7. Composition according to claim 1, having a flash point ranging from 40° C. to less than 55° C.

8. Composition according to claim 1, wherein the waste rubber from which the composition is derived comprises waste tires.

9. Marine fuel comprising from 0.01 to 10% of the composition as defined in claim 1.

10. Use of the composition as defined in claim 1 as a component in a fuel product.

11. Process for extracting fuel products from waste rubber, comprising the steps of: (a) subjecting waste rubber to pyrolysis to produce a pyrolysis vapour; (b) subjecting the pyrolysis vapour to a condensation step to produce a pyrolytic oil having a boiling point range of 45-400° C. and a flash point below 25° C.; (c) subjecting the pyrolytic oil to a vacuum steam stripping step at a pressure of less than 0.85 bar a and with a temperature of less than 120° C. at the top of the column, and recovering a first component having an initial boiling point not exceeding 75° C. under atmospheric pressure and a second component which has a boiling point range starting from 100° C. under atmospheric pressure or higher and which possesses the properties defined in claim 1.

12. Process according to claim 11, wherein said first and second components together comprise at least 98 vol % of the total product obtained from the vacuum steam stripping step (c).

13. Process according to claim 11, wherein prior to the vacuum steam stripping step (c) the condensed pyrolytic oil is passed through a solids removal stage in order to reduce its solids content.

14. Process according to claim 13, wherein prior to the vacuum steam stripping step (c) the condensed pyrolytic oil is passed through a solids removal stage in order to reduce the solids content to less than 0.5 wt %.

Description

EXAMPLE

[0048] A composition according to the invention was obtained by performing pyrolysis of a feedstock of chipped tyres followed by condensation, solids removal and vacuum steam stripping as described above. In this case the fluxant product had a boiling point range starting at 141° C.

[0049] The collected products were subjected to a distillation according to ASTM D86. The results are shown in the Table below.

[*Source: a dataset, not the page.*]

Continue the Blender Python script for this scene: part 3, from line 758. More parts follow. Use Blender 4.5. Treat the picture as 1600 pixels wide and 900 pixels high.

TABLE-US-00001 TABLE 1 Distillation test according to ASTM D86 Fluxant REC Initial boiling pt ° C. 141.0  5% ° C. 160.0 10% ° C. 199.5 30% ° C. 270.0 50% ° C. 319.0 70% ° C. — 90% ° C. — 95% ° C. — Final boiling pt ° C. 319.0 Recovery vol % 50.0 Residue vol % 49.0 Loss vol % 1.0 Density at 15° C. kg/m.sup.3 949.0 REC = recovered Density was determined according to ASTM D4052

[0050] It can be seen that the fluxant product had a percent recovery of just 50 vol % in this test. By contrast the standard automotive and marine diesel products, which are middle distillates, had a percent recovery exceeding 97 vol %.

[0051] The recovered fluxant product was found to have the following properties: [0052] Flash Point (ASTM D93B)—49° C. [0053] TAN (ASTM D664)—4.48 mg KOH/kg [0054] Styrene content (gas chromatography method)—1376 ppm [0055] Organic halogen as Cl (IP510)—14 mg/kg [0056] Density at 15° C. (ASTM D4052)—949.0 kg/m.sup.3 [0057] Biogenic carbon content (ASTM D6866B)—51% [0058] Total aromatic content (IP 391)—47.0 vol %

[0059] The above data shows that the fluxant product recovered has properties which permit its use as a component of marine fuels, as well as having a flash point high enough to permit its transportation without additional safety restrictions. Furthermore it makes use of high boiling point black components, which otherwise need to be further processed or disposed of separately, as they are regarded as being of little commercial value, since black colouration is incompatible with most transportation fuel products.